Authorities and Aboriginal rights protesters blamed each other yesterday for a heated clash in which bodyguards had to rush Australian Prime Minister Julia Gillard out of an event marking the anniversary of British colonization.
Gillard stumbled in Thursday’s fray and lost a shoe, which protesters scooped up after the rowdy demonstration in the capital, Canberra. Aboriginal rights supporters had surrounded a restaurant and banged on its windows while Gillard and Australian opposition leader Tony Abbott were inside at an award ceremony to mark Australia Day.
Michael Outram, national manager of protection for the Australian Federal Police, said police might file charges against some of the protesters. Gillard said yesterday that she was fine, but slammed the activists’ actions.
“I’ve got no troubles at all with peaceful protests ... What I utterly condemn is when protests turn violent the way we saw the violence yesterday, and particularly to disrupt an event which was to honor some extraordinary Australians,” she said.
Protest leaders denied doing anything wrong, accused the police of manhandling protesters and said they planned to lodge a complaint against the officers involved.
“The Australian Federal Police came at us with force and we did not retaliate with force,” protest spokeswoman Selina -Daveys-Newry said yesterday. “We see straight through that little puppet play.”
About 200 Aboriginal rights supporters marched on the nation’s Parliament House yesterday, burning an Australian flag in front of a wall of police and carrying signs with messages such as “All cops are bastards.”
No one was hurt and the protesters left minutes later.
The restaurant where Thursday’s clash occurred is close to the so-called Aboriginal Tent Embassy, where the protesters had demonstrated peacefully earlier in the day.

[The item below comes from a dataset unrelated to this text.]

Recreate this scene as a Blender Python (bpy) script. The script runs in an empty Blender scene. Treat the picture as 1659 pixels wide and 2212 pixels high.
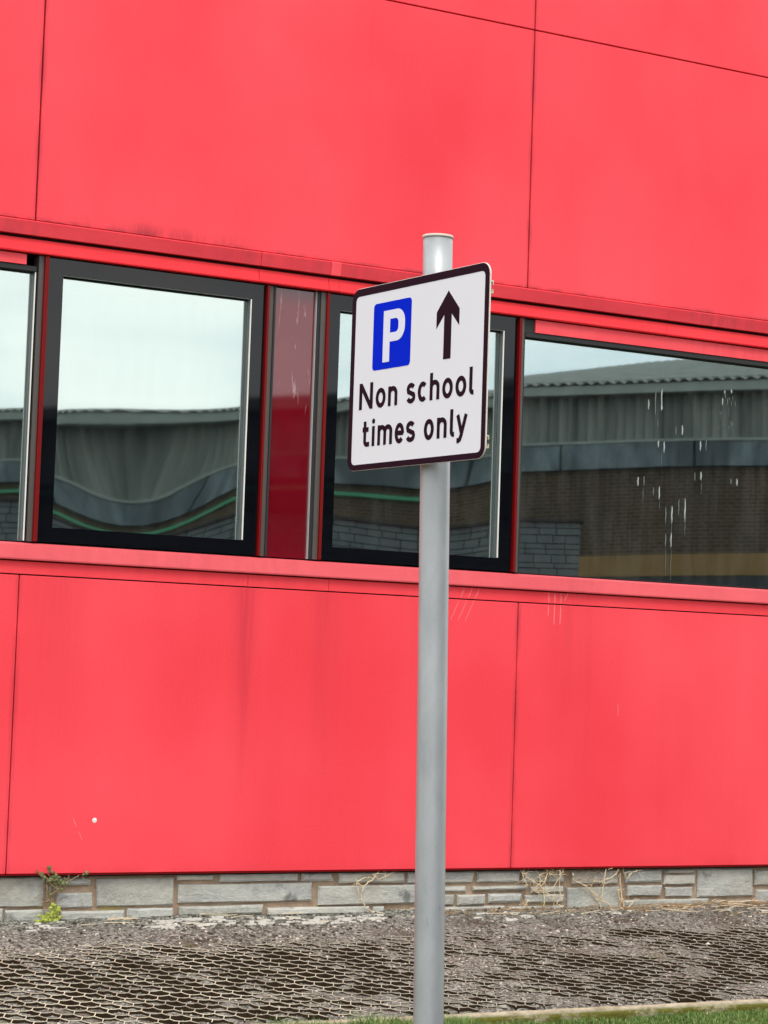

The longstanding, ramshackle collection of tents and temporary shelters is a center point of protests against Australia Day, which marks the arrival of the first fleet of British colonists in Sydney on Jan. 26, 1788. Many Aborigines call it Invasion Day because the land was settled without a treaty with traditional owners.
Outram defended the way Thursday’s incident had been handled, saying police had no idea the protest — which had been peaceful for much of the day — would turn aggressive.
“We had no information or reason to suspect there was going to be any problem,” Outram said in Canberra.
Abbott was the focus of much of the protesters’ rage. The Tent Embassy celebrated its 40th anniversary on Thursday, and Abbott had earlier angered activists by saying it was time the embassy “moved on.”
Abbott said yesterday that his comment had been misinterpreted, and that he never meant to imply the embassy should be torn down.
Questions lingered, meanwhile, about the fate of Gillard’s high-heeled blue suede shoe.
One of the activists ended up with it and said it would not be returned.
“She can’t have it, this is going on eBay,” she said.
The online auction Web site took a listing for what was purportedly the missing shoe with a starting price of A$148 (US$157).
“You are bidding on a used shoe. Please bear in mind also this is a single shoe, not a pair, so it would be difficult to walk in, unless you’re the PM,” it said, according to the Sydney Morning Herald.